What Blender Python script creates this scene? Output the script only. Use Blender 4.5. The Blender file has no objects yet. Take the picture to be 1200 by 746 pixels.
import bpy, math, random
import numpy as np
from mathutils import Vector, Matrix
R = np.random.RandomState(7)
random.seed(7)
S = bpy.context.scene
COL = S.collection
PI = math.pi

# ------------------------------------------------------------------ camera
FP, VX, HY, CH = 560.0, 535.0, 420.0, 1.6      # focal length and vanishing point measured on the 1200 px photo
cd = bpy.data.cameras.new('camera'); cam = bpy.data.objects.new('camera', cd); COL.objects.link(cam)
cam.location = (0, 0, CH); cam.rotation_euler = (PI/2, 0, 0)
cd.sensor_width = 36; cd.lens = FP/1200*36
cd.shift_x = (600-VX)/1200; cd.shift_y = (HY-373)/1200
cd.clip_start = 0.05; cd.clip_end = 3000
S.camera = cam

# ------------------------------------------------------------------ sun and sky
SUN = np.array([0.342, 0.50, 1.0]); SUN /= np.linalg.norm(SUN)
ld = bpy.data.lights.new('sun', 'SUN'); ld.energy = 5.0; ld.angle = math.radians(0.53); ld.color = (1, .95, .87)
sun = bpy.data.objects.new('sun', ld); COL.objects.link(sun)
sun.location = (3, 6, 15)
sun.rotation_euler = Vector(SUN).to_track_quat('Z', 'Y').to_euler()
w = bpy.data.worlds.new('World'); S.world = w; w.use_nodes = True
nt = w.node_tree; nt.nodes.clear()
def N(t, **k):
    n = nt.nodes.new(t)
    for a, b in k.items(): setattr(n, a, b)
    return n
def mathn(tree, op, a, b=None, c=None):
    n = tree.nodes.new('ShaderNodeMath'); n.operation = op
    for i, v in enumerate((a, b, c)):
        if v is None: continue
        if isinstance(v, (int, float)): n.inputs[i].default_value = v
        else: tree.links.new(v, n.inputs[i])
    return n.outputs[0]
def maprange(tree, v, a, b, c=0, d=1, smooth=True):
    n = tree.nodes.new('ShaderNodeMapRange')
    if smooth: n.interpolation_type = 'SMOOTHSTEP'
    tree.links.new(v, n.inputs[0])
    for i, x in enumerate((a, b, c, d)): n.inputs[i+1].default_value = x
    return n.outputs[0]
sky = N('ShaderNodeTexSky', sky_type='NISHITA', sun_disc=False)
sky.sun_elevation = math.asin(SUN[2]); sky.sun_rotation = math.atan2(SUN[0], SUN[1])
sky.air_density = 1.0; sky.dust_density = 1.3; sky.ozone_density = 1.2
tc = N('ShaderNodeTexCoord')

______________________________

Exercise instructions:
Nothing in the data may differ; print all of it exactly as written.

Answer to this problem:
What Blender Python script creates this scene? Output the script only. Use Blender 4.5. The Blender file has no objects yet. Take the picture to be 1200 by 746 pixels.
import bpy, math, random
import numpy as np
from mathutils import Vector, Matrix
R = np.random.RandomState(7)
random.seed(7)
S = bpy.context.scene
COL = S.collection
PI = math.pi

# ------------------------------------------------------------------ camera
FP, VX, HY, CH = 560.0, 535.0, 420.0, 1.6      # focal length and vanishing point measured on the 1200 px photo
cd = bpy.data.cameras.new('camera'); cam = bpy.data.objects.new('camera', cd); COL.objects.link(cam)
cam.location = (0, 0, CH); cam.rotation_euler = (PI/2, 0, 0)
cd.sensor_width = 36; cd.lens = FP/1200*36
cd.shift_x = (600-VX)/1200; cd.shift_y = (HY-373)/1200
cd.clip_start = 0.05; cd.clip_end = 3000
S.camera = cam

# ------------------------------------------------------------------ sun and sky
SUN = np.array([0.342, 0.50, 1.0]); SUN /= np.linalg.norm(SUN)
ld = bpy.data.lights.new('sun', 'SUN'); ld.energy = 5.0; ld.angle = math.radians(0.53); ld.color = (1, .95, .87)
sun = bpy.data.objects.new('sun', ld); COL.objects.link(sun)
sun.location = (3, 6, 15)
sun.rotation_euler = Vector(SUN).to_track_quat('Z', 'Y').to_euler()
w = bpy.data.worlds.new('World'); S.world = w; w.use_nodes = True
nt = w.node_tree; nt.nodes.clear()
def N(t, **k):
    n = nt.nodes.new(t)
    for a, b in k.items(): setattr(n, a, b)
    return n
def mathn(tree, op, a, b=None, c=None):
    n = tree.nodes.new('ShaderNodeMath'); n.operation = op
    for i, v in enumerate((a, b, c)):
        if v is None: continue
        if isinstance(v, (int, float)): n.inputs[i].default_value = v
        else: tree.links.new(v, n.inputs[i])
    return n.outputs[0]
def maprange(tree, v, a, b, c=0, d=1, smooth=True):
    n = tree.nodes.new('ShaderNodeMapRange')
    if smooth: n.interpolation_type = 'SMOOTHSTEP'
    tree.links.new(v, n.inputs[0])
    for i, x in enumerate((a, b, c, d)): n.inputs[i+1].default_value = x
    return n.outputs[0]
sky = N('ShaderNodeTexSky', sky_type='NISHITA', sun_disc=False)
sky.sun_elevation = math.asin(SUN[2]); sky.sun_rotation = math.atan2(SUN[0], SUN[1])
sky.air_density = 1.0; sky.dust_density = 1.3; sky.ozone_density = 1.2
tc = N('ShaderNodeTexCoord')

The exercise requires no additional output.